Я, конечно, знаю, что народы и этносы вряд ли отучатся когда-либо иметь друг к другу претензии, интриговать, подозревать в зловредной недоброжелательности. Но инстинкт справедливости и стыда не велит запросто и своевольно переносить историческую обиду на каждого конкретного человека. Так это случилось, например, в Польше на днях во время нападения на российскую дипмиссию в Варшаве, когда шляхетное хулиганьё вымещало столетние комплексы на наших дипломатах. Не менее стыдно любую частную ссору запальчиво распространять на весь народ. Обсчитал тебя на рынке узбек, все узбеки такие. Подрался с азербайджанцем, мочить всех азербайджанцев!

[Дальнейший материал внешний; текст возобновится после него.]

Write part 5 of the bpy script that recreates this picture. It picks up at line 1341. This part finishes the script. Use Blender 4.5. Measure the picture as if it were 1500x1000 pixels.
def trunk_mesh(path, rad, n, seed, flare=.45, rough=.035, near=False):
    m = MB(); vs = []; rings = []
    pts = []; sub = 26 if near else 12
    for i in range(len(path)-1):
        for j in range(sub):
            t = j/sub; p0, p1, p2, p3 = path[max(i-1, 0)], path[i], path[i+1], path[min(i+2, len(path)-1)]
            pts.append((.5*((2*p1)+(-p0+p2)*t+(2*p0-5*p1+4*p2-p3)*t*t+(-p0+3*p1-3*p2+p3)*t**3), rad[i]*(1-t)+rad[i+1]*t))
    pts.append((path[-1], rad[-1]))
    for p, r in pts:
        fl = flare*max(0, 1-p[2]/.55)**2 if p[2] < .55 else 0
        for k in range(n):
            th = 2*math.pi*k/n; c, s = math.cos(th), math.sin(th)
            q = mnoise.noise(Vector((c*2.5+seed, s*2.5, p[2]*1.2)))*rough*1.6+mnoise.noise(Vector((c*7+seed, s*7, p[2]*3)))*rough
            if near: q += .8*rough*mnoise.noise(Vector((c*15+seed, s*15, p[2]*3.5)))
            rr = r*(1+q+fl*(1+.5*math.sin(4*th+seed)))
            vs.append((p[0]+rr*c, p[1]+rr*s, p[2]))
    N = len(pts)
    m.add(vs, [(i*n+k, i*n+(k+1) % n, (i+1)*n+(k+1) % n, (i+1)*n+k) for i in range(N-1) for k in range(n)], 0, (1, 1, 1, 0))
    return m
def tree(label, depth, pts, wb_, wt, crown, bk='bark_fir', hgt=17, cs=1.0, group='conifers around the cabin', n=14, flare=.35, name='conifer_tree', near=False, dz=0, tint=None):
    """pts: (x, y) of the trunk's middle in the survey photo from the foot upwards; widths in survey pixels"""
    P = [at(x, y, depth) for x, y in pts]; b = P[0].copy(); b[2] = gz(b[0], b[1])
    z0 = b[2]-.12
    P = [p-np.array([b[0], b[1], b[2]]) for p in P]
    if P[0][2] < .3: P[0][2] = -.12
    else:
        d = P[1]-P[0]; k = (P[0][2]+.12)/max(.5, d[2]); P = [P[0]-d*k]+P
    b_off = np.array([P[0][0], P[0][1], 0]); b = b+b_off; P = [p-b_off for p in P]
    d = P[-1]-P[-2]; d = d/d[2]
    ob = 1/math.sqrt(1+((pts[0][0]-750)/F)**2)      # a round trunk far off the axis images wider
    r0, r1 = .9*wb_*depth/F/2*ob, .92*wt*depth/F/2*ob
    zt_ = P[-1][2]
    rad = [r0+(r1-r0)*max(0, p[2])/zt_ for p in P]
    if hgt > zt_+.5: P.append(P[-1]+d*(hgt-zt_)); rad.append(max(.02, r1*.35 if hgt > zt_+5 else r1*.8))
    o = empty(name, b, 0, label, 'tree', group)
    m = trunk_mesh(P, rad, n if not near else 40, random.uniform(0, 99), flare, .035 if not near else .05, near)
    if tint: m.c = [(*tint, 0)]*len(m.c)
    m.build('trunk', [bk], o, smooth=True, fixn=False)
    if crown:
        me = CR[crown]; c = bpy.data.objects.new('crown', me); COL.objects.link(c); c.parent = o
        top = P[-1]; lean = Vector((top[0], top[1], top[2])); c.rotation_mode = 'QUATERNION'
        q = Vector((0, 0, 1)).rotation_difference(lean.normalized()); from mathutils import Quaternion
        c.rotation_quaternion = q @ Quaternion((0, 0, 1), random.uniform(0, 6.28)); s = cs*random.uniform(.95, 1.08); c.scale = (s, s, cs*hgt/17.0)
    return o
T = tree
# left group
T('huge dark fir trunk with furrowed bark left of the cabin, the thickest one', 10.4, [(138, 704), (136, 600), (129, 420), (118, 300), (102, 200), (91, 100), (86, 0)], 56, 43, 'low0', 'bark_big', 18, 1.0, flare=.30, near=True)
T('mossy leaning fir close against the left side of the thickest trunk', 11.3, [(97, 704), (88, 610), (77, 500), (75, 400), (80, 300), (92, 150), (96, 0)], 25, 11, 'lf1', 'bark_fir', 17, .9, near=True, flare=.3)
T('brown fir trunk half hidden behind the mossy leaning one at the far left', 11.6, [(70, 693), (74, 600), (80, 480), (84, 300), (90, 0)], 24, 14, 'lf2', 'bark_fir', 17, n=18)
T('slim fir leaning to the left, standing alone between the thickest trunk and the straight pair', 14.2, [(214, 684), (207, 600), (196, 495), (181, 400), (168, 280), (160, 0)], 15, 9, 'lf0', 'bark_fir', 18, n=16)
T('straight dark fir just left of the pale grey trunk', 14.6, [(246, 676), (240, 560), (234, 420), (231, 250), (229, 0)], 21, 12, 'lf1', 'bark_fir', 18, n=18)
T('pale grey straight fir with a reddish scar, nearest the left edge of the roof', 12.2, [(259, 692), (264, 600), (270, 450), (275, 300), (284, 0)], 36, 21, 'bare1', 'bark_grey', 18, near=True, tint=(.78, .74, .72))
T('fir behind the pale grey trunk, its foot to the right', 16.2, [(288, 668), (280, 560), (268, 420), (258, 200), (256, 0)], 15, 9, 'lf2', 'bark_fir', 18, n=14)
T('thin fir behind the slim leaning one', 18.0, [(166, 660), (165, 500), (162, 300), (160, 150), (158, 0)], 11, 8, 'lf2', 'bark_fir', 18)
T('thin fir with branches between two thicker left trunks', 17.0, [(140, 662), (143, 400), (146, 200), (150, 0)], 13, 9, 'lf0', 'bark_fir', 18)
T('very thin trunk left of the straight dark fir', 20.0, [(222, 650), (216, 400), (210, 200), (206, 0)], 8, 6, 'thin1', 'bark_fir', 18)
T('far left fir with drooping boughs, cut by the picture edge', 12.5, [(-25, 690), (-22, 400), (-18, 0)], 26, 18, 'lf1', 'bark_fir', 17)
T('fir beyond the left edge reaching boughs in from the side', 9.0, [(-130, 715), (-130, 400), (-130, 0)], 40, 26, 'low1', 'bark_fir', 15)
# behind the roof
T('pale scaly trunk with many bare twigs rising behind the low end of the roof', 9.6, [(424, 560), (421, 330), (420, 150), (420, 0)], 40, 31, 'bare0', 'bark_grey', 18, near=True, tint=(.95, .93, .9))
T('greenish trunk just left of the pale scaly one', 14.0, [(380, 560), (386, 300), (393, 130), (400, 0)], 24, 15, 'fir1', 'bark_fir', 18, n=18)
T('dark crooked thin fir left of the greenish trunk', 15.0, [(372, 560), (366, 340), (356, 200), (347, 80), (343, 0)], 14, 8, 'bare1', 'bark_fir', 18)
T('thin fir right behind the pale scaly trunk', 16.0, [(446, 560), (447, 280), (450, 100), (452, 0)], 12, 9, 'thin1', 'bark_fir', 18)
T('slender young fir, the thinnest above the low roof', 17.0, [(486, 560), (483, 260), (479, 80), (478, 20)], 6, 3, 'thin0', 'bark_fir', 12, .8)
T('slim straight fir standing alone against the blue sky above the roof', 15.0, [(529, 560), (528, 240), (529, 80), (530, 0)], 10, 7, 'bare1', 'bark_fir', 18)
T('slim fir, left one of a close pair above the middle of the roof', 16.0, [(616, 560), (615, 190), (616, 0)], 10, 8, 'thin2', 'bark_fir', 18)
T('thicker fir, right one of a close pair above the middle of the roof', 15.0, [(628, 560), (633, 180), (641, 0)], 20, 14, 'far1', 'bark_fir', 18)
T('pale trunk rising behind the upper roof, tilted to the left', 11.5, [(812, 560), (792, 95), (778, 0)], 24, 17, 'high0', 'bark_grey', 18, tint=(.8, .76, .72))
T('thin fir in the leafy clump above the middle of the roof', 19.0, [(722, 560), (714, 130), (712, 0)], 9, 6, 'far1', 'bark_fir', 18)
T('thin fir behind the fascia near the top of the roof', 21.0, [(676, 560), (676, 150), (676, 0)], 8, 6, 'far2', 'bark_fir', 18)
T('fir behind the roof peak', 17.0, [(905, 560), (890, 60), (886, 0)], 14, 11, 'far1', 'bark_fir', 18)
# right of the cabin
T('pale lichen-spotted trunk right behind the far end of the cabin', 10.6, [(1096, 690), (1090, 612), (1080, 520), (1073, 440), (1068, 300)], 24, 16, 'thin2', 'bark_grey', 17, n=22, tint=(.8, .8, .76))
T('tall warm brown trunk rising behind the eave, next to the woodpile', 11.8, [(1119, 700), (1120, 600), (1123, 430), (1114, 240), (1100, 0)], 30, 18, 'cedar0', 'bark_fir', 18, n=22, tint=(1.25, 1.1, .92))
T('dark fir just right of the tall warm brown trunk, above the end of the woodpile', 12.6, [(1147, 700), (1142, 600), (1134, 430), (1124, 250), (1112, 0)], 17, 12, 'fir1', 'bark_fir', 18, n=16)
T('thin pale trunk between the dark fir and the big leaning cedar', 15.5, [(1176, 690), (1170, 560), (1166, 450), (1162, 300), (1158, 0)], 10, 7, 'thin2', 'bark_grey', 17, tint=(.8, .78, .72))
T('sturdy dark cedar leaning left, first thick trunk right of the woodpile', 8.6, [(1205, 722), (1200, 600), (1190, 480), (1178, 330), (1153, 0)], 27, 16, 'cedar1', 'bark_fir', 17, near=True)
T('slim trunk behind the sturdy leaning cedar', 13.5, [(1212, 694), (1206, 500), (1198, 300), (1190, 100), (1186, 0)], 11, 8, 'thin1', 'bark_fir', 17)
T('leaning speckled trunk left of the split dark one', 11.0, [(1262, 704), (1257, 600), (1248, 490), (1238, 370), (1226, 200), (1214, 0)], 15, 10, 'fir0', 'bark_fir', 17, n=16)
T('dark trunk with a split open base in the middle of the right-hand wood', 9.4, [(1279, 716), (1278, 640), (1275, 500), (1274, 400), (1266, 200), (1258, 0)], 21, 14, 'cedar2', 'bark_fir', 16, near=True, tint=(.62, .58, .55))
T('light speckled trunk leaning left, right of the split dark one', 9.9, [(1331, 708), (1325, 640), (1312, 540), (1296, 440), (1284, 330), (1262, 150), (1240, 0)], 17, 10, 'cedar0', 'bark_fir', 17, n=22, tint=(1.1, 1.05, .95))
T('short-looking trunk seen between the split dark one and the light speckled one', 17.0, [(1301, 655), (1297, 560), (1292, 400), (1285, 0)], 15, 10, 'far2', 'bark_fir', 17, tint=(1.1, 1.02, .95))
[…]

Понятно, что идея немедленного возмездия порою ох как соблазнительна. Но она же способна обернуться практикой перманентного погрома, в которой в отличие от настоящих виновников всегда страдают безвинные и которая самый глубокий нравственный вред наносит тому, кто вроде бы жаждал быстрого праведного суда.
Народ догадывается об этом именно инстинктивно. Я уже не раз писал о том, как в детской моей памяти с кинематографической чёткостью запечатлелось движение по выжженному жарой Садовому кольцу немецких военнопленных. Кто-то из более старших, чем я, пацанов, из этой до боли родной мне обездоленной рванины, попытался было улюлюкать в лицо истомлённым бесславным маршем гренадёрам и егерям. И проверенные свои рогатки готовился пустить в ход. Так вот простой московский русский народ – инвалиды и работяги, вдовы и сироты, старики и бабы – без всякого приказа начальства своею мозолистой рукой пресёк это вроде бы оправданное безобразие.
Потому что мозолистая рука не должна быть опозорена мстительной расправой.